I tried to suspend my disbelief because areas around Niagara Falls continued to have power during the 2003 blackout thanks to smart power workers who isolated their section of the grid.  The Niagara Falls hydro-electric generation plants provide very reliable power.

But in Selection Event Martin discovers from old newspapers that environmentalists had lived long enough to blow up all the dams in the west in order to let “the rivers run free.”

Now if environmentalists lived long enough for tooling around with dynamite, surely nuclear power plant technicians had a little warning too.  Despite the Simpsons’ negative portrayal of nuke plant workers, those people actually take their jobs very seriously.  If they knew they were all dying of a flu, at the very least they’d put the plants into a safe shutdown mode.  Ditto for power plants fired by coal, gas or oil, cause you sure as hell wouldn’t want the explosions that go with unmonitored fossil fuel plants.  High pressure steam pipes just can’t be left unattended, and if they are things will go wrong very quickly.  These plants aren’t like the Starship Enterprise, which seems to need a massive crew but can be operated just by Captain Kirk in a pinch.

Don’t get me started on solar and wind, because these incredibly variable sources of power are destabilizing for a grid, creating unexpected power surges and deficits as clouds and wind vary.  They can’t provide a base load, and if other power sources are gone one surge will trip breakers everywhere on the grid, and there’s no one to reset them.

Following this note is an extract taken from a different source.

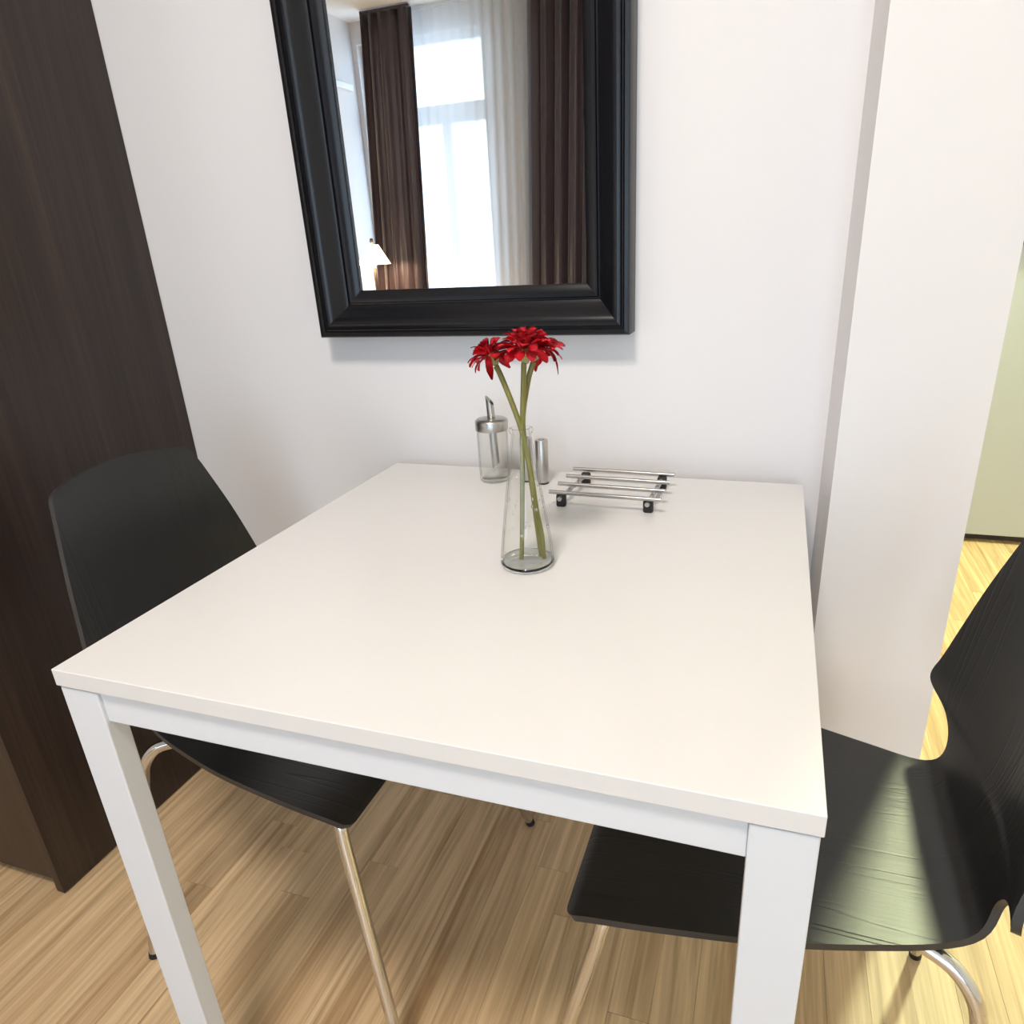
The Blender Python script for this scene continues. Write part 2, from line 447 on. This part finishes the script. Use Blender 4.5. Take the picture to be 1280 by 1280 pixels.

Now if just knocking one power plant offline could bring down the entire eastern seaboard, image what knocking out dozens of dams, nuke plants, coal and gas plants would do?  Hydro is probably the one source of power that could conceivably (although not likely) carry on for a few days without human monitoring, but that would have to be a section of the grid that is not interconnected with the national grid, and in this case the environmentalists had done away with that option.

So if you’re writing an apocalyptic novel, keep in mind that the first thing to go will be the electrical grid, and it will be gone in a matter of hours without human monitoring.  Once the power is gone the refineries shut down, so then you gradually lose the gasoline, and well, then it’s back to 1799, only with better guns.